In less than 10 minutes, Silva did what had never happened in nearly 20 fights and over half a decade.

He stopped "Ol' Ironhead."

Let's dive right in.

A vintage Wanderlei Silva staredown precedes the bout and it is, of course, amazing.

Fujita takes the center of the ring, bullying Silva against towards the ropes and throws a couple of leg kicks which smack against his opponent's thighs. Silva attempts to answer back with a head kick but misses his target and loses his balance as a result.

As he staggers back against the ropes, Fujita takes the opportunity to charge the Brazilian, hoping the mistake will lead to a potentially fight-ending blow.

Instead, it nearly proves to be Fujita's undoing as Silva cracks him across the jaw as he rushes in and staggers "Ol' Ironhead."

The Japanese warrior stumbles backward and ends up on his knees. Stateside, a fighter might use this position to land some ground and pound or maybe sink in a submission. Across the Pacific, however, kicking a downed opponent was fair game and Silva uses this rule discrepancy to his full advantage.

Punches and knees connect in a flurry against Fujita's skull but he manages to survive. He didn't earn the moniker "Ol' Ironhead" for nothing, after all. He manages to clinch up with Silva, who then transitions into a guillotine. The submission attempt is tight but not tight enough and Fujita pops his head out to the delight of the hometown crowd.
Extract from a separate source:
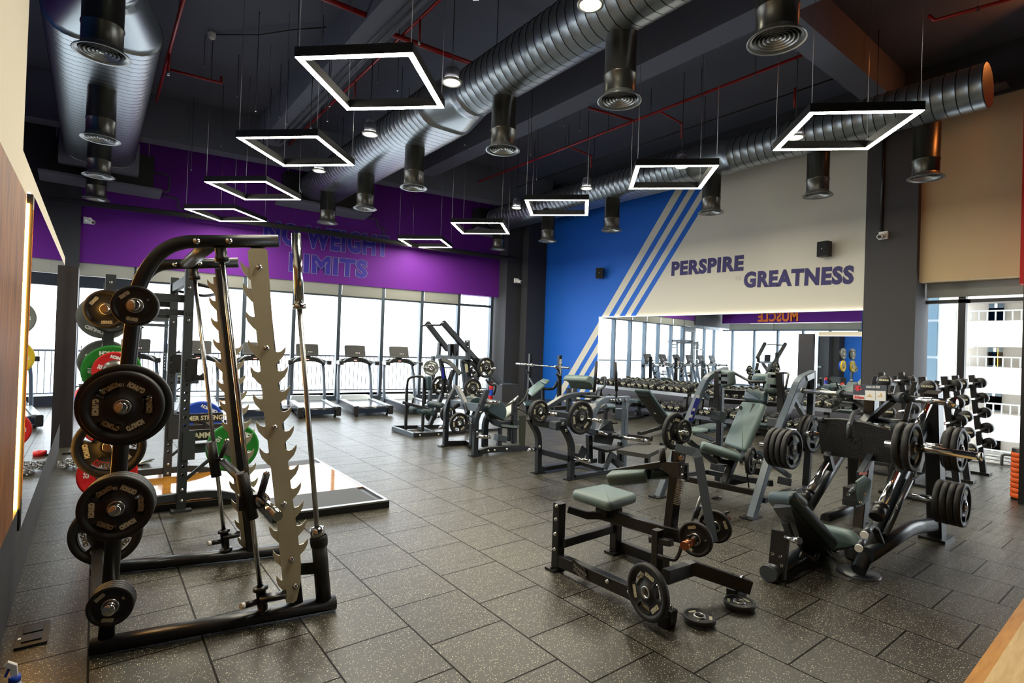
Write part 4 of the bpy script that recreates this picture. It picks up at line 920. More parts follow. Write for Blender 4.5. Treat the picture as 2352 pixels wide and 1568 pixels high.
sg = obj('instruction_sign', MB().slab([(5.51,1.99,1.37), (5.17,1.62,1.399), (5.182,1.62,1.275), (5.523,1.99,1.233)], .008), mat('sign_black', (28, 28, 30), .35), lp)
s0, s1, s3 = V((5.51,1.99,1.37)), V((5.17,1.62,1.399)), V((5.523,1.99,1.233)); ex_, ey_ = (s1-s0), (s3-s0); nz_ = ex_.cross(ey_).normalized(); nz_ = nz_ if nz_.dot(V((-1, -1, 0))) > 0 else -nz_
def sq(u0, u1, v0, v1): return [s0+ex_*u+ey_*v+nz_*.006 for u, v in ((u0, v0), (u1, v0), (u1, v1), (u0, v1))]
obj('sign_panel', MB().slab(sq(.01, .38, .68, .98), .002).slab(sq(.39, .69, .36, .98), .002).slab(sq(.70, .985, .36, .98), .002), mat('sign_white', (216, 214, 208), .5), sg)
Rs = Mx((ex_.normalized(), -ey_.normalized(), nz_)).transposed().to_4x4()
obj('sign_lettering', MB().text('LINEAR LEG PRESS', .026, Mx.Translation(s0+ex_*.42+ey_*.2+nz_*.007)@Rs, .0003, .0006), WHT, sg)
rd_ = MB().slab(sq(.06, .26, .06, .14), .003).slab(sq(.1, .2, .12, .3), .003).slab(sq(.05, .3, .26, .34), .003).slab(sq(.12, .2, .34, .42), .003).text('LifeFitness', .04, Mx.Translation(s0+ex_*.03+ey_*.92+nz_*.009)@Rs@Mx.Shear('XZ', 4, (0, 0)), .0003, .001)
obj('sign_red_print', rd_, mat('sign_red', (200, 20, 26), .5), sg)
fg = MB().slab(sq(.45, .6, .7, .76), .003).slab(sq(.5, .56, .6, .7), .003).slab(sq(.76, .9, .66, .72), .003).slab(sq(.84, .88, .52, .66), .003)
obj('sign_figures', fg, mat('sign_amber', (200, 160, 90), .5), sg)
# foot plate with its tread pattern
FPM = nodes('tread_rubber'); m, t, b = FPM; b.inputs['Base Color'].default_value = lin((30, 30, 30)); b.inputs['Roughness'].default_value = .5
tc = t.nodes.new('ShaderNodeTexCoord'); wv = t.nodes.new('ShaderNodeTexVoronoi'); wv.inputs['Scale'].default_value = 42; wv.inputs['Randomness'].default_value = 0; bp = t.nodes.new('ShaderNodeBump'); bp.inputs['Distance'].default_value = .006; bp.inputs['Strength'].default_value = .6
t.links.new(tc.outputs['Object'], wv.inputs['Vector']); t.links.new(wv.outputs['Distance'], bp.inputs['Height']); t.links.new(bp.outputs[0], b.inputs['Normal']); TRD = m
q0, q1, q2, q3 = V((5.553,2.3,1.016)), V((5.342,1.62,1.016)), V((5.43,1.62,0.732)), V((5.661,2.3,0.666))
e1 = (q1-q0); e2 = (q3-q0); L1, L2 = e1.length, e2.length; ux = e1.normalized(); uy = (e2-ux*e2.dot(ux)).normalized(); oo = (q0+q1+q2+q3)/4
P = [((p-oo).dot(ux), (p-oo).dot(uy)) for p in (q0, q0.lerp(q1, .33)-uy*.035, q0.lerp(q1, .66)-uy*.035, q1, q2, q3)]
fp_ = obj('foot_platform', MB().prism(outline(P, .03), .035, oo, ux, uy), TRD, lp)
nn = ux.cross(uy).normalized(); nn = nn if nn.dot(V((-1, -1, .3))) > 0 else -nn
cc = V((5.515,1.96,0.878)); cc = oo+ux*(cc-oo).dot(ux)+uy*(cc-oo).dot(uy)
obj('round_emblem', MB().lathe([(.078, 0), (.084, .003), (.09, 0)], cc+nn*.018, nn, 28).slab([cc+nn*.02+ux*a+uy*b for a, b in ((-.045, .02), (-.01, -.035), (.01, -.035), (-.02, .02))], .004).slab([cc+nn*.02+ux*a+uy*b for a, b in ((0, .035), (.02, -.01), (.055, -.01), (.05, .005), (.025, .005), (.012, .035))], .004), PLR, fp_)
rd(lp, 'carriage_handle', [(5.2,1.9,0.918), (5.186,1.9,1.027), (5.574,2,1.111), (6.005,2.1,1.094), (6.107,2.1,1.034)], .02, GRY, .05)
obj('pad_stop', MB().sweep([(5.481,2.25,1.041), (5.485,2.25,0.99)], oval(.06, .04, 6), (0, 0, 1), True), GRY, lp); obj('pad_stop', MB().sweep([(5.272,1.6,1.075), (5.333,1.6,0.993)], oval(.06, .04, 6), (0, 0, 1), True), GRY, lp)
rt(lp, 'carriage_frame', [(5.377,1.6,0.899), (5.707,1.6,0.639)], .07, .07, DGR); rd(lp, 'carriage_tube', [(5.867,1.9,1.035), (5.554,1.6,1.065)], .03, DGR)
rt(lp, 'carriage_frame', [(5.516,2.2,0.7), (5.613,2.2,0.543)], .06, .06, DGR); rt(lp, 'carriage_frame', [(5.858,1.95,1.095), (5.536,1.95,0.941)], .09, .07, DGR)
# load pegs and plates
pn = V((4.784,1.35,0.972)); pf = V((6.09,2.62,0.788)); YA = V((0, -1, 0))
horn(lp, pn-YA*.15, YA, .55, .026); horn(lp, pf+YA*.2, -YA, .62, .026)
put_plate((.178, .045, 3, '20'), pn+YA*.02, YA, 'large black plate on the near leg press peg, outer of the two', .4); put_plate((.178, .045, 3, '20'), pn-YA*.04, YA, 'large black plate on the near leg press peg, inner of the two', 1.4)
put_plate((.20, .045, 3, '20'), pf-YA*.02, YA, 'large black plate on the far leg press peg, outer of the two', 1.0); put_plate((.20, .045, 3, '20'), pf+YA*.04, YA, 'large black plate on the far leg press peg, inner of the two', .3)
# storage pegs on the near column
for (p, n, nm) in ((V((5.199,1.12,0.946)), 2, 'upper'), (V((5.336,1.12,0.507)), 4, 'lower')):
    horn(lp, p-YA*.35, YA, .33, .024)
    for i in range(n): put_plate((.168, .042, 3, '20'), p-YA*(.03+.045*i), YA, 'black plate on the %s storage peg of the leg press column, %s' % (nm, ['outermost', 'second', 'third', 'innermost'][i] if n == 4 else ['outer', 'inner'][i]), .3+i)
p = V((5.762,1.35,0.868)); put_plate((.16, .04, 3, '10'), p, YA, 'black plate hard against the leg press column on the upper storage peg', .3)
# seat and backrest
obj('backrest', pad4([(4.106,2.05,0.552), (3.779,1.72,0.676), (4.426,1.68,0.196), (5.133,2.1,-0.133)], .09, .04, .07, crown=.01), UPD, lp)
obj('headrest', pad4([(4.17,2.08,0.548), (3.812,1.72,0.684), (3.95,1.7,0.544), (4.611,2.1,0.302)], .07, .034, .05), UPH, lp)
obj('seat_cushion', pad4([(5.019,2.1,0.195), (4.745,1.68,0.289), (4.57,1.66,0.114), (5.121,2.02,-0.071)], .08, .035, .05), UPH, lp)
obj('seat_back_board', MB().slab([(3.997,1.95,0.5), (3.838,1.75,0.586), (4.523,1.75,0.101), (4.54,1.95,0.032)], .03), PLR, lp)
rt(lp, 'seat_bracket', [(3.972,1.88,0.342), (3.93,1.88,0.021)], .04, .12); rt(lp, 'seat_bracket', [(4.034,1.88,0.398), (4.139,1.88,0.254)], .03, .05, GRY)
rd(lp, 'recline_bar', [(4.117,1.8,0.135), (4.139,1.8,0.187), (4.228,1.75,0.117), (4.277,1.75,0.164)], .014, BLK, .03)
obj('adjust_knob', MB().cyl((3.826,1.78,0.36), (3.788,1.7,0.37), .012).cyl((3.777,1.7,0.373), (3.755,1.65,0.386), .022), CHR, lp)
bolts(lp, [(3.819,1.81,0.217), (3.839,1.81,0.148), (3.708,1.81,0.257), (3.348,1.5,1.225)][:3], (0, -1, 0))
# latch block in the middle
obj('latch_block', MB().box(V((4.956,1.75,0.504)), (.2, .12, .12)).box(V((4.881,1.75,0.452)), (.12, .1, .05)), PLR, lp)
obj('latch_plate', MB().slab([(4.694,1.66,0.658), (4.861,1.66,0.686), (4.987,1.66,0.633), (4.983,1.66,0.559), (4.847,1.66,0.455), (4.752,1.66,0.481)], .012), mat('zinc_plate', (150, 168, 162), .3, .8), lp)
rd(lp, 'latch_bar', [(4.692,1.7,0.553), (4.81,1.7,0.598)], .02, GRY); rt(lp, 'latch_arm', [(5.026,1.75,0.648), (5.62,1.85,0.781)], .05, .05, GRY)
obj('warning_label', MB().slab([(4.743,1.65,0.724), (4.888,1.65,0.707), (4.876,1.65,0.693), (4.726,1.65,0.71)], .004), ORG, lp)
bolts(lp, [(4.843,1.65,0.543), (4.754,1.65,0.489), (4.511,1.65,0.584), (4.843,1.44,0.493)], (0, -1, 0))
# ---------------------------------------------------------------- incline press / shoulder machine in the middle right
pm = thing('press_machine', 'tall reclining press machine with long grey-green backrest and arched side frames, behind the calf machine', 'press machine', (5.8, 3.25, 0))
N, F, C = 2.75, 3.72, 3.25
rt(pm, 'side_frame', [(5.181,2.75,-0.031), (5.581,2.75,0.676), (5.996,2.75,1.195), (6.122,2.75,1.352), (6.459,2.75,1.421)], .075, .075, BLU, b=.1)
rt(pm, 'rear_post', [(6.445,2.75,1.407), (6.4,2.75,0.514), (6.358,2.75,0.055)], .06, .07, DGR)
rt(pm, 'side_rail', [(5.385,2.75,0.146), (6.422,2.75,0.147)], .05, .08, DGR); rt(pm, 'side_brace', [(5.984,2.75,1.17), (6.258,2.75,0.955)], .05, .05, BLU); rt(pm, 'side_brace', [(6.458,2.8,1.393), (6.263,2.8,1.079)], .04, .06, BLU)
foot(pm, (5.181,2.75,-0.037), .2, .13)
rt(pm, 'side_frame', [(5.009,3.72,-0.004), (5.341,3.72,0.547), (5.74,3.72,1.13), (5.885,3.72,1.318), (6.088,3.72,1.368), (6.3,3.72,1.407)], .075, .075, BLU, b=.1)
rt(pm, 'rear_post', [(6.191,3.72,1.21), (6.197,3.72,0.028)], .06, .07, DGR); foot(pm, (5.01,3.72,-0.01), .2, .13)
rt(pm, 'side_rail', [(5.249,3.72,0.201), (5.946,3.72,0.175)], .05, .08, DGR); rt(pm, 'side_brace', [(5.772,3.72,1.141), (5.921,3.72,1.061)], .05, .05, BLU)
lb_ = obj('warning_labels', MB().slab([(5.575,3.66,1.09), (5.666,3.66,1.075), (5.512,3.66,0.811), (5.436,3.66,0.833)], .003), mat('label_blue', (30, 34, 150), .5), pm)
obj('label_print', MB().slab([(5.587,3.655,1.121), (5.641,3.655,1.111), (5.628,3.655,1.077), (5.574,3.655,1.087)], .003).slab([(5.517,3.655,0.97), (5.56,3.655,0.961), (5.544,3.655,0.93), (5.502,3.655,0.939)], .003).slab([(5.469,3.655,0.899), (5.515,3.655,0.887), (5.496,3.655,0.855), (5.45,3.655,0.866)], .003), WHT, lb_)
obj('frame_label', MB().slab([(6.201,2.7,1.399), (6.37,2.7,1.431), (6.383,2.7,1.372), (6.227,2.7,1.341)], .003), mat('label_silver', (205, 208, 210), .4, .3), pm)
# cross rails
for a, b_ in (((5.947,3.72,0.168), (5.575,2.75,0.289)), ): rt(pm, 'cross_rail', [a, b_], .05, .06, DGR, (0, 0, 1))
rt(pm, 'cross_rail', [(5.269,3.72,0.198), (5.466,2.85,0.183)], .05, .06, BLK, (0, 0, 1)); rt(pm, 'base_brace', [(5.703,3.3,0.157), (6.032,3.2,0.186)], .05, .06, BLK, (0, 0, 1)); rt(pm, 'base_brace', [(6.082,3.3,0.269), (6.109,3.1,0.27)], .05, .08, BLK, (0, 0, 1))
rt(pm, 'top_rail', [(6.603,3.95,1.107), (7.078,3.35,1.116)], .05, .06, BLK, (0, 0, 1)); rt(pm, 'top_rail', [(6.623,3.95,0.981), (7.087,3.35,0.977)], .05, .06, BLK, (0, 0, 1))
# seat
obj('backrest', pad4([(6.341,3.5,1.023), (6,3.05,1.064), (5.54,3,0.564), (5.869,3.45,0.546)], .08, .035, .05), UPH, pm)
obj('headrest', pad4([(6.407,3.48,1.183), (6.072,3.07,1.193), (5.977,3.05,1.067), (6.316,3.46,1.045)], .09, .042, .04), UPD, pm)
obj('seat_cushion', pad4([(5.326,3.42,0.626), (4.83,3.1,0.682), (5.287,2.95,0.499), (5.889,3.2,0.454)], .075, .034, .05), UPH, pm)
rt(pm, 'backrest_frame', [(6.09,3.2,1.02), (5.731,3.2,0.47)], .1, .06, BLK); rt(pm, 'seat_frame', [(5.045,3.2,0.603), (5.731,3.15,0.455)], .12, .05, BLK, (0, 0, 1))
rt(pm, 'seat_post', [(5.644,3.2,0.455), (5.456,3.2,0.211)], .07, .07, BLK); rt(pm, 'seat_post', [(5.639,3.22,0.393), (5.499,3.22,0.236)], .035, .035, STL)
rt(pm, 'seat_brace', [(5.347,3.25,0.51), (5.412,3.25,0.446), (5.604,3.2,0.413)], .05, .05, BLK)
rd(pm, 'strap', [(5.549,3,0.412), (5.56,3,0.298), (5.594,3,0.192)], .008, PLR)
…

Too close to the ropes for the referee's tastes, the action is restarted in the center of the ring. It is at this point Silva reminds everyone he's not only a stone cold killer on his feet but he's also a Brazilian jiu-jitsu (BJJ) black belt.

He throws up a triangle choke attempt and transitions between that submission and a straight armbar depending on which direction Fujita's body is attempting to move toward. Sliding between two different submission attempts, Silva is unable to keep hold of either one and by what seems like brute force, Fujita powers out and ends up in his opponent's full guard.

Not much action follows as Silva is unwilling his open his guard which forces Fujita to land only small, short punches. After a minute or so of relative inaction, the referee stands them up and issues them both yellow cards, a warning system and purse deduction method utilized in PRIDE.

Each fighter takes a measured approach upon the restart but every time Fujita throws leather, Silva is able to counter well. Two times over a Fujita strike is countered amazingly by the usually wild Brazilian Muay Thai expert.

A second head kick from Silva misses, as does the ensuing spinning back fist attempt from Fujita, who apparently hadn't mastered the strike as well as Dan Henderson.

The two finally throw caution to the wind and begin swinging wildly, each hoping to land the killing blow. A leg kick connects for Silva who then lands a nice 3-4 combination. A second similar combination grazes Fujita who is still visibly stunned from the first duo of blows.

A third 3-4 cracks Fujita across the jaw and he crumples to the mat.

Silva goes in for the kill, attacking Fujita with just about everything as the round begins to tick to a close. Fujita somehow gets back to his feet but more deadly Silva punches land and the Japanese fighter drops to the canvas again.

Fujita tries to grab a hold of Silva's legs but the Brazilian mauler is punching and kicking the crud out of his Japanese opponent.

Finally, his corner can take no more and they opt to throw the towel in.

Never before had "Ol' Ironhead" been knocked out but it didn't matter to "The Axe Murderer."

Coming off an equally brutal knockout over former Strikeforce Middleweight Champion Cung Le, could a similar fate be in store for Franklin?